NEW DELHI: As parties put their heads together to cobble out an anti-BJP alliance for the 2019 Lok Sabha elections, the Congress has struck a note of caution and said it will not ignore the interests of its state leaders for the sake of regional tie-ups.
Congress media head Randeep Surjewala has said that while the party has a time-tested policy of working with ideologically compatible parties, it will not abandon the interests of its state leaders.
“The Indian National Congress will never sacrifice the interests of a state leadership and aspirations of its workers. An ideal balance will be struck on a state to state basis,” Surjewala told PTI. He made the case for state-specific alliances while arguing for a larger coalition with like-minded parties in “national interest”.

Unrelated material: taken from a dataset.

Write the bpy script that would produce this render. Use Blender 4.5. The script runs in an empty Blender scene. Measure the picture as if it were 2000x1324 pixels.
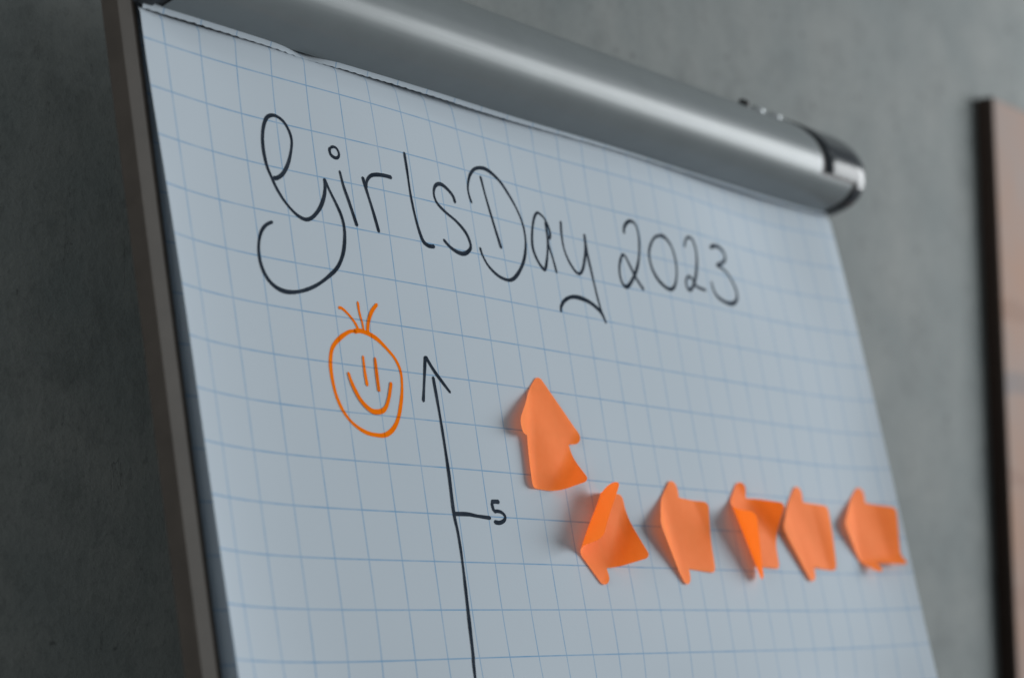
# Close-up of a flip chart: squared paper with handwriting and arrow-shaped sticky notes.
import bpy, bmesh, math, random
import numpy as np
from mathutils import Matrix, Vector
from mathutils.geometry import delaunay_2d_cdt

scene = bpy.context.scene
random.seed(7)

# ---------------------------------------------------------------- frame of the board
# board coordinates in metres: u to the right along the paper, v up the paper, n out of it
TILT = math.radians(11.0)
BOARD = Matrix(((1, 0, 0, 0),
                (0, math.sin(TILT), -math.cos(TILT), 0),
                (0, math.cos(TILT), math.sin(TILT), 1.45),
                (0, 0, 0, 1)))

# ---------------------------------------------------------------- camera
RIGHT = Vector((0.60445, -0.16213, 0.77997))
DOWN = Vector((0.10322, -0.95488, -0.27848))
FWD = Vector((0.78993, 0.24883, -0.56044))
cam_data = bpy.data.cameras.new("camera")
cam = bpy.data.objects.new("camera", cam_data)
scene.collection.objects.link(cam)
cm = Matrix.Identity(4)
for i in range(3):
    cm[i][0] = RIGHT[i]
    cm[i][1] = -DOWN[i]
    cm[i][2] = -FWD[i]
cm[0][3], cm[1][3], cm[2][3] = -1.01361, -0.26622, 0.66200
cam.matrix_world = BOARD @ cm
cam_data.sensor_width = 36
cam_data.lens = 4122.2 / 2000 * 36
cam_data.clip_start = 0.05
cam_data.clip_end = 50
cam_data.dof.use_dof = True
cam_data.dof.focus_distance = 1.12
cam_data.dof.aperture_fstop = 5.2
scene.camera = cam

# ---------------------------------------------------------------- room light
world = bpy.data.worlds.new("World")
scene.world = world
world.use_nodes = True
bg = world.node_tree.nodes["Background"]
bg.inputs[0].default_value = (0.93, 0.98, 1.0, 1)
bg.inputs[1].default_value = 0.14


def area_light(name, pos, aim, size, size_y, power, colour):
    d = bpy.data.lights.new(name, "AREA")
    d.shape = "RECTANGLE"
    d.size, d.size_y, d.energy, d.color = size, size_y, power, colour
    o = bpy.data.objects.new(name, d)
    scene.collection.objects.link(o)
    p = BOARD @ Vector(pos)
    a = BOARD @ Vector(aim)
    o.location = p
    o.rotation_euler = (a - p).to_track_quat("-Z", "Y").to_euler()
    return o


# the room's window to the right, a ceiling tube lamp and a weak fill lamp added in the room on the left
area_light("window_light", (3.0, 0.20, 1.75), (0.1, 0.0, 0.0), 2.4, 1.5, 126, (0.95, 0.985, 1.0))
tube = area_light("tube_light", (2.1, 1.10, 1.26), (0.3, 0.1, 0.0), 2.4, 0.09, 3.4, (0.93, 0.98, 1.0))
tube.rotation_euler = Matrix((((1, 0, 0)), ((0, 0.75, -0.66)), ((0, 0.66, 0.75)))).to_euler()
left_fill = area_light("left_fill_light", (-1.9, 0.2, 0.45), (-0.45, 0.0, -0.1), 0.7, 1.6, 14, (0.97, 0.99, 0.97))  # added fill lamp, brightens the dark wall left of the board

vs = scene.view_settings
vs.view_transform = "Standard"
vs.look = "None"
vs.exposure = 0
vs.gamma = 1
vs.use_curve_mapping = False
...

“The Congress has a time-tested and well-defined policy of working hand in hand with ideologically compatible political parties,” he said. A committee headed by former minister A K Antony would take a final call on alliances after discussions with state leaders and those in charge of the states, he said. “In national interest, we shall further strengthen energies to bring together like-minded parties on a common platform and a common agenda. However, INC will never sacrifice the interests of a state leadership,” Surjewala said.
The reiteration of “state-specific tie-ups” comes when the Congress has been facing a rebellion in its Kerala unit after it decided to give up the lone Rajya Sabha seat from the state to its estranged ally, the Kerala Congress (Mani). The KC (M) had quit the Congress-led UDF on the eve of the last state polls and contested by itself, making a dent in the Congress votes in the process.
Congress chief Rahul Gandhi’s decision to give the party’s RS seat to the KC (M) was aimed at bringing the old ally back to the party fold ahead of the 2019 LS polls but led to unprecedented protests in the state party. As the Congress pursues an anti-NDA grouping, it would have to consider the possibility of regional parties demanding a bigger pie in the seat-sharing talks.